I’m well over my word limit, and now I turn to you in the comments.

How could we use connected learning in creative, exciting ways to engage students who “hang back” in class?

4 Comments

Filed under Contemporary Pedagogy

4 Responses to The Case for Mr. Robot: Using Connected Learning to Combat Social Anxiety in the Classroom

  1. kelleyjwj

    I appreciate your perspective on connecting the “hang back” students. It reminds me of what Connie Yowell said about missing the starting point in our approach to education – the way we engage students in the experience. I know that my natural bias to pull those hang back students into the classroom norm will persist, even as those norms shift and perhaps for some actual good reasons, but I think your approach might bring them along to more various forms of engagement naturally. Thanks for sharing.

  2. How could we use connected learning in creative, exciting ways to engage students who “hang back” in class?

    — You’ll get your answer on Wednesday!!!!

    Also, I really enjoyed this post.
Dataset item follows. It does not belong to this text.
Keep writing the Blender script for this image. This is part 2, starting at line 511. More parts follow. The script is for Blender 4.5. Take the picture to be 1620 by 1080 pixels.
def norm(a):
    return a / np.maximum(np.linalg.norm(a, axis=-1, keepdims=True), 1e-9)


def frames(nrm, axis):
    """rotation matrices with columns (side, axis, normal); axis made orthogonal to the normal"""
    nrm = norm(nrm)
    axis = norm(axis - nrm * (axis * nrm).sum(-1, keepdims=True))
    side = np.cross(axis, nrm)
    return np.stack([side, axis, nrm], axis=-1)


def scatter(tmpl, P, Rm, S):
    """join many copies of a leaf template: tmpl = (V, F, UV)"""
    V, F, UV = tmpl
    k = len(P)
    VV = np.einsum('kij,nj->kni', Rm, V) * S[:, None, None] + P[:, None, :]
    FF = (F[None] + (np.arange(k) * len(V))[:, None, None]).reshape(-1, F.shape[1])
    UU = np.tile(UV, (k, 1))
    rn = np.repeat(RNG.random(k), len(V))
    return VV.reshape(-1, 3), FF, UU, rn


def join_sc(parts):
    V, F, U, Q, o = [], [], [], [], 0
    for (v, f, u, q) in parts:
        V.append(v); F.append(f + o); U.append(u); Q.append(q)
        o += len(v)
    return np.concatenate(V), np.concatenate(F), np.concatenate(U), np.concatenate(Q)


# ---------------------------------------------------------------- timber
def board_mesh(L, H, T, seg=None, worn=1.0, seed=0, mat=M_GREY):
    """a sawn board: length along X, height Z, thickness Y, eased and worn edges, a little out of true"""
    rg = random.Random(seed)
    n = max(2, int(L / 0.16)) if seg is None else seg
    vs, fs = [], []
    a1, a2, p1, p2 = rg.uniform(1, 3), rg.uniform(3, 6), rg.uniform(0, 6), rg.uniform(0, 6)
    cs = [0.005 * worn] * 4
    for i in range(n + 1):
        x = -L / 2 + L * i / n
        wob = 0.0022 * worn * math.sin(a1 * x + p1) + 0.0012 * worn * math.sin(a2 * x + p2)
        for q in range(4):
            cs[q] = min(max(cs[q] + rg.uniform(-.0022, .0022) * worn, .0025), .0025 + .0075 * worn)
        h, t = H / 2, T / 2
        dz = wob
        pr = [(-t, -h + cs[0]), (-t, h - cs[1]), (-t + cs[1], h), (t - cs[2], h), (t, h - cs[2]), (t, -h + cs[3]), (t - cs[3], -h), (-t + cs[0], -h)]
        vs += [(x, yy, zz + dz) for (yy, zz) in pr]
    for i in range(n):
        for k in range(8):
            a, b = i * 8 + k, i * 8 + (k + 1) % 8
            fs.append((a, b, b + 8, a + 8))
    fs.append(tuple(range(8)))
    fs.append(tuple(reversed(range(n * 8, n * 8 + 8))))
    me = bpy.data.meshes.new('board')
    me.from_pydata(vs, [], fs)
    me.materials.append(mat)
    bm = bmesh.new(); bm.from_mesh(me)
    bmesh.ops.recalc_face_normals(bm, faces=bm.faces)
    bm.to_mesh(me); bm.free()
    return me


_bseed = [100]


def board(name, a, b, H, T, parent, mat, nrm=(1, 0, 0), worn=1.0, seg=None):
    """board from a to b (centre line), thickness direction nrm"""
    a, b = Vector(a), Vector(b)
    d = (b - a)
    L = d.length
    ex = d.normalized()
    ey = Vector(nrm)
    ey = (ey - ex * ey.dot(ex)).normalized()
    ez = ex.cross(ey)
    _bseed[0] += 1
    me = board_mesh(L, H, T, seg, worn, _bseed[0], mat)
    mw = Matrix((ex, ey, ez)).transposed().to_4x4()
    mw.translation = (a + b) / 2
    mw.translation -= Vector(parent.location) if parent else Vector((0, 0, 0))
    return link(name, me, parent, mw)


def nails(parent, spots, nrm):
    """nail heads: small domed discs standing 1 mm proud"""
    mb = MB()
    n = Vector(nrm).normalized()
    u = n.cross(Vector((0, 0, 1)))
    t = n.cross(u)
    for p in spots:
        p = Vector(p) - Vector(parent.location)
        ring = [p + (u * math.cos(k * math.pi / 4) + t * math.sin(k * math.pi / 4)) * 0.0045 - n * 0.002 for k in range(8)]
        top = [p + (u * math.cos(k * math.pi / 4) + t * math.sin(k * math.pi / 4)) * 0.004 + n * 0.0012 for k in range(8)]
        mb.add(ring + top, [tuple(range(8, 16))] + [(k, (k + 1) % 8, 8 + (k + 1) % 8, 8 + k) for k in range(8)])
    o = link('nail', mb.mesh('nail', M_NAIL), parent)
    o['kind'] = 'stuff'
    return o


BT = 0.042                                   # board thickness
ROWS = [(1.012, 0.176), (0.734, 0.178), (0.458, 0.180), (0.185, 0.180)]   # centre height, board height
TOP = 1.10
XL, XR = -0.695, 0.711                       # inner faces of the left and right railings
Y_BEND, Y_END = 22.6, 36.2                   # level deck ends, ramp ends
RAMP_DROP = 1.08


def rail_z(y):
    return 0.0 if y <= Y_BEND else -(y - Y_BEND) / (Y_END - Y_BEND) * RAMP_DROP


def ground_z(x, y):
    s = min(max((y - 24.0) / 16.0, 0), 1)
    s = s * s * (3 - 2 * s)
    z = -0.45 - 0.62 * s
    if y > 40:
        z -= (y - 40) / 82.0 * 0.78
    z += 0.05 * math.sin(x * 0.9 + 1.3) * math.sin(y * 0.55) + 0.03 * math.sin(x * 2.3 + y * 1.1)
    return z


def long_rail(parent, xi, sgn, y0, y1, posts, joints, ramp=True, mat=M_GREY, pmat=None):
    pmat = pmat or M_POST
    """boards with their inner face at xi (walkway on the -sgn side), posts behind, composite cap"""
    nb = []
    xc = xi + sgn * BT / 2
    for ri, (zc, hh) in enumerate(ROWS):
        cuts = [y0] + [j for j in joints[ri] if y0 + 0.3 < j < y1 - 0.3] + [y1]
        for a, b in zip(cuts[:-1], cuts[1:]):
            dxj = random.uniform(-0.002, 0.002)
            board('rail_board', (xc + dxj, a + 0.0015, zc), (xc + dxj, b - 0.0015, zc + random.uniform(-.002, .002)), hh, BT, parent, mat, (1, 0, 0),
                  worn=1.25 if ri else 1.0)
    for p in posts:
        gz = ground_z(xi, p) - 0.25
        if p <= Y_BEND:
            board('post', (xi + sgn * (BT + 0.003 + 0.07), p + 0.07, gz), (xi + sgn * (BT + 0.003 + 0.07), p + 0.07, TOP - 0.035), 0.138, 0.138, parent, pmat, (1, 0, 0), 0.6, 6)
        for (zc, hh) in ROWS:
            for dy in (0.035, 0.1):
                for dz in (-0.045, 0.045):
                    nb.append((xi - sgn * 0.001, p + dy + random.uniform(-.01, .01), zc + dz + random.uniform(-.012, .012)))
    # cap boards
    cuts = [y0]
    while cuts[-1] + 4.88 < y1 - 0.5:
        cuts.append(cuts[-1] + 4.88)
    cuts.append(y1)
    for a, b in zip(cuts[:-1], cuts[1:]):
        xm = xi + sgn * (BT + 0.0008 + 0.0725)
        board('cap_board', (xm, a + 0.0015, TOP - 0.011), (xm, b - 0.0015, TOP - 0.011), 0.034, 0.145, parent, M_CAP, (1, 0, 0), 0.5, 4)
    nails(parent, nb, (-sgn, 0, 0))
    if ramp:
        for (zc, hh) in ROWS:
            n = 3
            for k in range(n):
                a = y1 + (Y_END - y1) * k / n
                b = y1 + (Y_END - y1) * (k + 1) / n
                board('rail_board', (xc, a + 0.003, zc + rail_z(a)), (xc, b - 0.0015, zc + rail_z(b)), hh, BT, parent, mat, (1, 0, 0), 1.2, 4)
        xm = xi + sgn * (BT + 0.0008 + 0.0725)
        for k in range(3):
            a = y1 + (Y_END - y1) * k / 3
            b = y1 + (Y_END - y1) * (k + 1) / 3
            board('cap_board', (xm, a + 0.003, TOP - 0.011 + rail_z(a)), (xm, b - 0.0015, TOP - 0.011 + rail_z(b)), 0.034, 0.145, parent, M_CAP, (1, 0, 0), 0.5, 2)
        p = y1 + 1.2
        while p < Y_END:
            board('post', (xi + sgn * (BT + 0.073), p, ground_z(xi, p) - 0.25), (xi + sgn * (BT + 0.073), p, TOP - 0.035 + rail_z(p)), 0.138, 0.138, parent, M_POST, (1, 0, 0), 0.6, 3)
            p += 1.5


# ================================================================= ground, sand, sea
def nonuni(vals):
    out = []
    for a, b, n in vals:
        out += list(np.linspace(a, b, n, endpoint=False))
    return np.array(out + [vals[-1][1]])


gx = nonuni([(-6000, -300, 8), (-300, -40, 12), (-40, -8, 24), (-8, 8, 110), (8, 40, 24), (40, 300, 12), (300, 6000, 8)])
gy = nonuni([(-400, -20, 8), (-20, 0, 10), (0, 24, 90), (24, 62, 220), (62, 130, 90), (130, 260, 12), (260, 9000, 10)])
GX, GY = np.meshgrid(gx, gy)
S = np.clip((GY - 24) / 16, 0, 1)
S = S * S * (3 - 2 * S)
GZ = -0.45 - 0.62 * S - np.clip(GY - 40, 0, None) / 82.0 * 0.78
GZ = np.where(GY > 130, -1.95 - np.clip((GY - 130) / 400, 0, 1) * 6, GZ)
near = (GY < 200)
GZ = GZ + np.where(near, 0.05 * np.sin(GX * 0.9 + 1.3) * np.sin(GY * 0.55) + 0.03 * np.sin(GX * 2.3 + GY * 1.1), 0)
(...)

I think the shy students are often the ones with the most to say.

    FYI – There is no word limit.

  3. Anne Hilborn

    I really like this idea, a method that gives shy students a way to fully participate in class, and encourages discussions outside of class. I’ve been in numerous discussion classes as a grad student that have sputtered and never really worked despite all of our best intentions (including those of the professor). Incorporating a flexible writing component that can take all sorts of formats and shapes might be a way of getting students to share the ideas and thoughts that for whatever reason they did not want to speak up about in class. I was a big believer in the benefits of discussion based classes until I attended too many unsuccessful ones, and effectively leading discussions where everyone gets a voice is one of the big challenges I see/fear in my teaching future. Creating discussions that are more than just sitting in a class talking and incorporating media to allow more people to express themselves will make things easier/more successful for a wider variety of students as well as for me as a teacher,

  4. A Brown

    I enjoyed your post. I definitely think that connected learning would be a good tool to get all types of students involved in class discussions. I always disliked classes where I would be graded on how often I spoke. What if a few students dominated the conversation too much, or some students take longer to process their thoughts than others? You brought up some great points!